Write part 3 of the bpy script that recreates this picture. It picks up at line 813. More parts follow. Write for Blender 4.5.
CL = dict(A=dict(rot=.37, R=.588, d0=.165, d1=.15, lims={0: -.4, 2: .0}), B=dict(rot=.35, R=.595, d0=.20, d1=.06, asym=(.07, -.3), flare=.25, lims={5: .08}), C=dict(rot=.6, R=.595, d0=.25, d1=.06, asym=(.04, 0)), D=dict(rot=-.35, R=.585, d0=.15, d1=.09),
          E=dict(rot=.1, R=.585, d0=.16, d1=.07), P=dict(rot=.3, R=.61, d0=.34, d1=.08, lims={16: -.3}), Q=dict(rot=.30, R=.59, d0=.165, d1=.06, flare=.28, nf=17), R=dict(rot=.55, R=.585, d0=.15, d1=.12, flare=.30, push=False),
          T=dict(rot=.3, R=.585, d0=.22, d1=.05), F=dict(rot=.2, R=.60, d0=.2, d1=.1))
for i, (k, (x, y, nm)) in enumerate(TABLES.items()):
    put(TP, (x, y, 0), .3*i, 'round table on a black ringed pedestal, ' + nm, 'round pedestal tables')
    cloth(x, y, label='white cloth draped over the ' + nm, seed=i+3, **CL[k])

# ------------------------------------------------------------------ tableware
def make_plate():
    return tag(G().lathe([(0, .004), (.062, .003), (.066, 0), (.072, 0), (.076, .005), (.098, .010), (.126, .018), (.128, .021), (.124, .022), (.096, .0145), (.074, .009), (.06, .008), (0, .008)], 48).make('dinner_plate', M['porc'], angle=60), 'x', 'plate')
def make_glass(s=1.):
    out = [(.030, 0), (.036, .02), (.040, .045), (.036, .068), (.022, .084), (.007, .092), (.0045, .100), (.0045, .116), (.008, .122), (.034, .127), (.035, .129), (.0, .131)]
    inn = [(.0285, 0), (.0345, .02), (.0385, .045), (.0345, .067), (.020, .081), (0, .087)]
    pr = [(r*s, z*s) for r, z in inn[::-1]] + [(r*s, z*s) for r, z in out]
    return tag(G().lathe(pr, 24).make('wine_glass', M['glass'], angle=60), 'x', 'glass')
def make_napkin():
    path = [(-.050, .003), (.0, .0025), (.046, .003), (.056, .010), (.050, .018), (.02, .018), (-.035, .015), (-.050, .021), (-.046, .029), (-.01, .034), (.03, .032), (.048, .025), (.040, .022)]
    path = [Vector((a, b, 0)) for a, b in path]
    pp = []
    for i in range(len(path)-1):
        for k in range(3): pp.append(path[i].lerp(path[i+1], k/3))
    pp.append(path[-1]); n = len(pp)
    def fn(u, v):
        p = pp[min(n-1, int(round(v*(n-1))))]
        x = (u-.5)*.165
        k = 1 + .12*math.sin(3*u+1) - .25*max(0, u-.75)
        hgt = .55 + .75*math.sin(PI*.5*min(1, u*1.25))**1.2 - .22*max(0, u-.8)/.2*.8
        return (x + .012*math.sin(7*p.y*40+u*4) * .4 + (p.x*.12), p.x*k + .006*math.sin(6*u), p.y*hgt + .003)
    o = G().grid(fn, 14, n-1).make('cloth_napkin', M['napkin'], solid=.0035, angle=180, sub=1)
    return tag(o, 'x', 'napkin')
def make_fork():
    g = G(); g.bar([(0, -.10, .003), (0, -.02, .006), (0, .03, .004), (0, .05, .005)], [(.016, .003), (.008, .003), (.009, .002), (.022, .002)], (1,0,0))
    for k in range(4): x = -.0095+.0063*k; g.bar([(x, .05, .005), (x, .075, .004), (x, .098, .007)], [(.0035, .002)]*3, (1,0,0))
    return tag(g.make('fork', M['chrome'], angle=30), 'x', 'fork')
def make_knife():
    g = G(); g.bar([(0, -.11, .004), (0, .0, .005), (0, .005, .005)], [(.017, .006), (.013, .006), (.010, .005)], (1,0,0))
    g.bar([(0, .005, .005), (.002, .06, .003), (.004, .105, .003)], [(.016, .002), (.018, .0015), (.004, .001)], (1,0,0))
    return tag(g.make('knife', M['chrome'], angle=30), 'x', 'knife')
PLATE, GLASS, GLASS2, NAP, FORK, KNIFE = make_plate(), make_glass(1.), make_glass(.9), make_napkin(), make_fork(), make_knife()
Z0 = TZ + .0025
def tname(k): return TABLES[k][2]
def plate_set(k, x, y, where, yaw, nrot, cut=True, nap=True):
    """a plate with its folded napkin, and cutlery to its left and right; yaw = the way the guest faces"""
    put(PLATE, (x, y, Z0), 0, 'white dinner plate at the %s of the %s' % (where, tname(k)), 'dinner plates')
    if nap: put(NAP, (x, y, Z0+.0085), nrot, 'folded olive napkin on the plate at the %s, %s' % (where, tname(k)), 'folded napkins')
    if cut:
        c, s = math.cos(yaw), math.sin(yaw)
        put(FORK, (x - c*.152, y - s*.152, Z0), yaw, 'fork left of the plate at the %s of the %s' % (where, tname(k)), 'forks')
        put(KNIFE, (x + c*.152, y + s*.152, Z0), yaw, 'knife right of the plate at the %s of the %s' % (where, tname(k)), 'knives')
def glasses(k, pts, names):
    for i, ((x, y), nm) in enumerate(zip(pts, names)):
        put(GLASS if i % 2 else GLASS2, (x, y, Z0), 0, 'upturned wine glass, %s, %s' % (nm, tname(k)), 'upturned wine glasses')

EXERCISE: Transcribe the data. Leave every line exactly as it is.

RESULT OF THE TASK:
Write part 3 of the bpy script that recreates this picture. It picks up at line 813. More parts follow. Write for Blender 4.5.
CL = dict(A=dict(rot=.37, R=.588, d0=.165, d1=.15, lims={0: -.4, 2: .0}), B=dict(rot=.35, R=.595, d0=.20, d1=.06, asym=(.07, -.3), flare=.25, lims={5: .08}), C=dict(rot=.6, R=.595, d0=.25, d1=.06, asym=(.04, 0)), D=dict(rot=-.35, R=.585, d0=.15, d1=.09),
          E=dict(rot=.1, R=.585, d0=.16, d1=.07), P=dict(rot=.3, R=.61, d0=.34, d1=.08, lims={16: -.3}), Q=dict(rot=.30, R=.59, d0=.165, d1=.06, flare=.28, nf=17), R=dict(rot=.55, R=.585, d0=.15, d1=.12, flare=.30, push=False),
          T=dict(rot=.3, R=.585, d0=.22, d1=.05), F=dict(rot=.2, R=.60, d0=.2, d1=.1))
for i, (k, (x, y, nm)) in enumerate(TABLES.items()):
    put(TP, (x, y, 0), .3*i, 'round table on a black ringed pedestal, ' + nm, 'round pedestal tables')
    cloth(x, y, label='white cloth draped over the ' + nm, seed=i+3, **CL[k])

# ------------------------------------------------------------------ tableware
def make_plate():
    return tag(G().lathe([(0, .004), (.062, .003), (.066, 0), (.072, 0), (.076, .005), (.098, .010), (.126, .018), (.128, .021), (.124, .022), (.096, .0145), (.074, .009), (.06, .008), (0, .008)], 48).make('dinner_plate', M['porc'], angle=60), 'x', 'plate')
def make_glass(s=1.):
    out = [(.030, 0), (.036, .02), (.040, .045), (.036, .068), (.022, .084), (.007, .092), (.0045, .100), (.0045, .116), (.008, .122), (.034, .127), (.035, .129), (.0, .131)]
    inn = [(.0285, 0), (.0345, .02), (.0385, .045), (.0345, .067), (.020, .081), (0, .087)]
    pr = [(r*s, z*s) for r, z in inn[::-1]] + [(r*s, z*s) for r, z in out]
    return tag(G().lathe(pr, 24).make('wine_glass', M['glass'], angle=60), 'x', 'glass')
def make_napkin():
    path = [(-.050, .003), (.0, .0025), (.046, .003), (.056, .010), (.050, .018), (.02, .018), (-.035, .015), (-.050, .021), (-.046, .029), (-.01, .034), (.03, .032), (.048, .025), (.040, .022)]
    path = [Vector((a, b, 0)) for a, b in path]
    pp = []
    for i in range(len(path)-1):
        for k in range(3): pp.append(path[i].lerp(path[i+1], k/3))
    pp.append(path[-1]); n = len(pp)
    def fn(u, v):
        p = pp[min(n-1, int(round(v*(n-1))))]
        x = (u-.5)*.165
        k = 1 + .12*math.sin(3*u+1) - .25*max(0, u-.75)
        hgt = .55 + .75*math.sin(PI*.5*min(1, u*1.25))**1.2 - .22*max(0, u-.8)/.2*.8
        return (x + .012*math.sin(7*p.y*40+u*4) * .4 + (p.x*.12), p.x*k + .006*math.sin(6*u), p.y*hgt + .003)
    o = G().grid(fn, 14, n-1).make('cloth_napkin', M['napkin'], solid=.0035, angle=180, sub=1)
    return tag(o, 'x', 'napkin')
def make_fork():
    g = G(); g.bar([(0, -.10, .003), (0, -.02, .006), (0, .03, .004), (0, .05, .005)], [(.016, .003), (.008, .003), (.009, .002), (.022, .002)], (1,0,0))
    for k in range(4): x = -.0095+.0063*k; g.bar([(x, .05, .005), (x, .075, .004), (x, .098, .007)], [(.0035, .002)]*3, (1,0,0))
    return tag(g.make('fork', M['chrome'], angle=30), 'x', 'fork')
def make_knife():
    g = G(); g.bar([(0, -.11, .004), (0, .0, .005), (0, .005, .005)], [(.017, .006), (.013, .006), (.010, .005)], (1,0,0))
    g.bar([(0, .005, .005), (.002, .06, .003), (.004, .105, .003)], [(.016, .002), (.018, .0015), (.004, .001)], (1,0,0))
    return tag(g.make('knife', M['chrome'], angle=30), 'x', 'knife')
PLATE, GLASS, GLASS2, NAP, FORK, KNIFE = make_plate(), make_glass(1.), make_glass(.9), make_napkin(), make_fork(), make_knife()
Z0 = TZ + .0025
def tname(k): return TABLES[k][2]
def plate_set(k, x, y, where, yaw, nrot, cut=True, nap=True):
    """a plate with its folded napkin, and cutlery to its left and right; yaw = the way the guest faces"""
    put(PLATE, (x, y, Z0), 0, 'white dinner plate at the %s of the %s' % (where, tname(k)), 'dinner plates')
    if nap: put(NAP, (x, y, Z0+.0085), nrot, 'folded olive napkin on the plate at the %s, %s' % (where, tname(k)), 'folded napkins')
    if cut:
        c, s = math.cos(yaw), math.sin(yaw)
        put(FORK, (x - c*.152, y - s*.152, Z0), yaw, 'fork left of the plate at the %s of the %s' % (where, tname(k)), 'forks')
        put(KNIFE, (x + c*.152, y + s*.152, Z0), yaw, 'knife right of the plate at the %s of the %s' % (where, tname(k)), 'knives')
def glasses(k, pts, names):
    for i, ((x, y), nm) in enumerate(zip(pts, names)):
        put(GLASS if i % 2 else GLASS2, (x, y, Z0), 0, 'upturned wine glass, %s, %s' % (nm, tname(k)), 'upturned wine glasses')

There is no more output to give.